◆ TASK DETAILS
Repeat what the lines below say, word for word, and skip every image.

◆ PROVIDED DATA
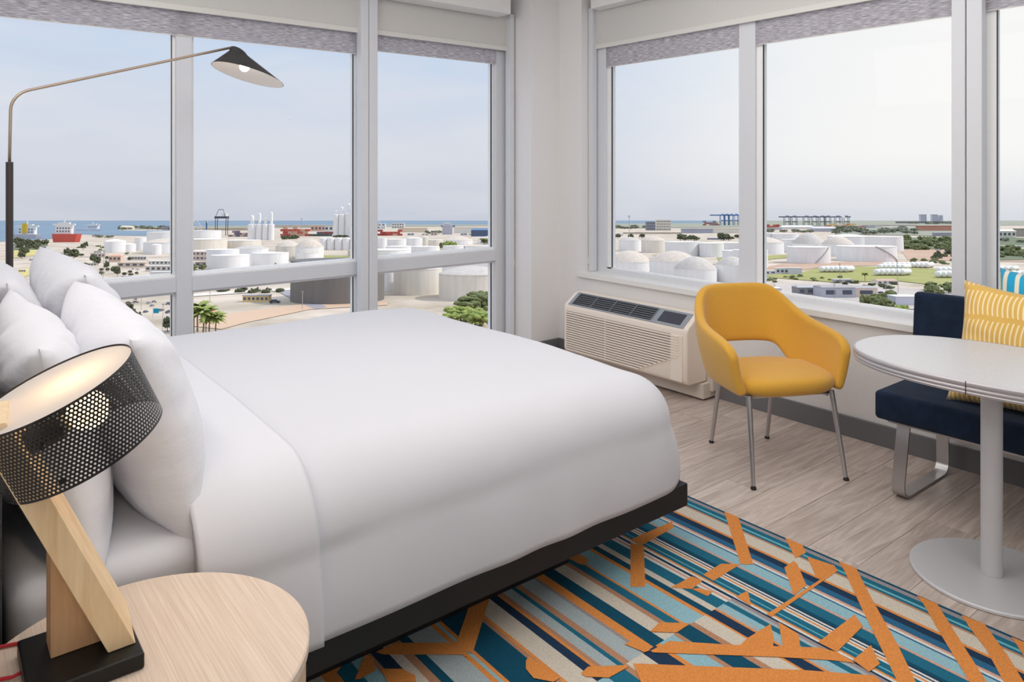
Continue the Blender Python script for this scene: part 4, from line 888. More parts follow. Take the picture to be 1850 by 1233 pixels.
# ---------------------------------------------- buildings
BM = {}
def bmatl(c):
    c = tuple(int(v*0.93) for v in c); k = 'paint_%d_%d_%d' % c
    return mat(k, c, 0.8)
def house(x0, x1, base, top, depth_px, wall, roof, label, cat='building', yaw=0, gable=0, wins=0, name='building', group=None, rows=1, wcol=(92, 96, 108)):
    Y = dist(base); w_ = (x1-x0)*Y/1325; h = hgt(top, Y); d = depth_px*Y/1325
    o = gempty(name, (x0+x1)/2, base, yaw, Y=Y, label=label, cat=cat, group=group)
    MB().box(-w_/2, w_/2, 0, d, -1, h).build('walls', bmatl(wall), o)
    e = 0.02*w_
    if gable:
        g_ = gable*Y/1325
        MB().add([(-w_/2-e, -e, h), (w_/2+e, -e, h), (w_/2+e, d+e, h), (-w_/2-e, d+e, h), (-w_/2+g_, d/2, h+g_), (w_/2-g_, d/2, h+g_)], [(0, 1, 5, 4), (2, 3, 4, 5), (1, 2, 5), (3, 0, 4), (3, 2, 1, 0)]).build('roof', bmatl(roof), o)
    else:
        MB().box(-w_/2-e, w_/2+e, -e, d+e, h, h+max(0.3, h*0.06)).build('roof', bmatl(roof), o)
    for r_ in range(rows):
        for i in range(wins):
            cx_ = -w_/2+w_*(i+0.5)/wins; cz = h*(r_+0.55)/rows
            boxo('window', (cx_-w_/wins*0.28, cx_+w_/wins*0.28, -0.15, -0.02, cz-h/rows*0.2, cz+h/rows*0.2), bmatl(wcol), o)
    return o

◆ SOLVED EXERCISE
Continue the Blender Python script for this scene: part 4, from line 888. More parts follow. Take the picture to be 1850 by 1233 pixels.
# ---------------------------------------------- buildings
BM = {}
def bmatl(c):
    c = tuple(int(v*0.93) for v in c); k = 'paint_%d_%d_%d' % c
    return mat(k, c, 0.8)
def house(x0, x1, base, top, depth_px, wall, roof, label, cat='building', yaw=0, gable=0, wins=0, name='building', group=None, rows=1, wcol=(92, 96, 108)):
    Y = dist(base); w_ = (x1-x0)*Y/1325; h = hgt(top, Y); d = depth_px*Y/1325
    o = gempty(name, (x0+x1)/2, base, yaw, Y=Y, label=label, cat=cat, group=group)
    MB().box(-w_/2, w_/2, 0, d, -1, h).build('walls', bmatl(wall), o)
    e = 0.02*w_
    if gable:
        g_ = gable*Y/1325
        MB().add([(-w_/2-e, -e, h), (w_/2+e, -e, h), (w_/2+e, d+e, h), (-w_/2-e, d+e, h), (-w_/2+g_, d/2, h+g_), (w_/2-g_, d/2, h+g_)], [(0, 1, 5, 4), (2, 3, 4, 5), (1, 2, 5), (3, 0, 4), (3, 2, 1, 0)]).build('roof', bmatl(roof), o)
    else:
        MB().box(-w_/2-e, w_/2+e, -e, d+e, h, h+max(0.3, h*0.06)).build('roof', bmatl(roof), o)
    for r_ in range(rows):
        for i in range(wins):
            cx_ = -w_/2+w_*(i+0.5)/wins; cz = h*(r_+0.55)/rows
            boxo('window', (cx_-w_/wins*0.28, cx_+w_/wins*0.28, -0.15, -0.02, cz-h/rows*0.2, cz+h/rows*0.2), bmatl(wcol), o)
    return o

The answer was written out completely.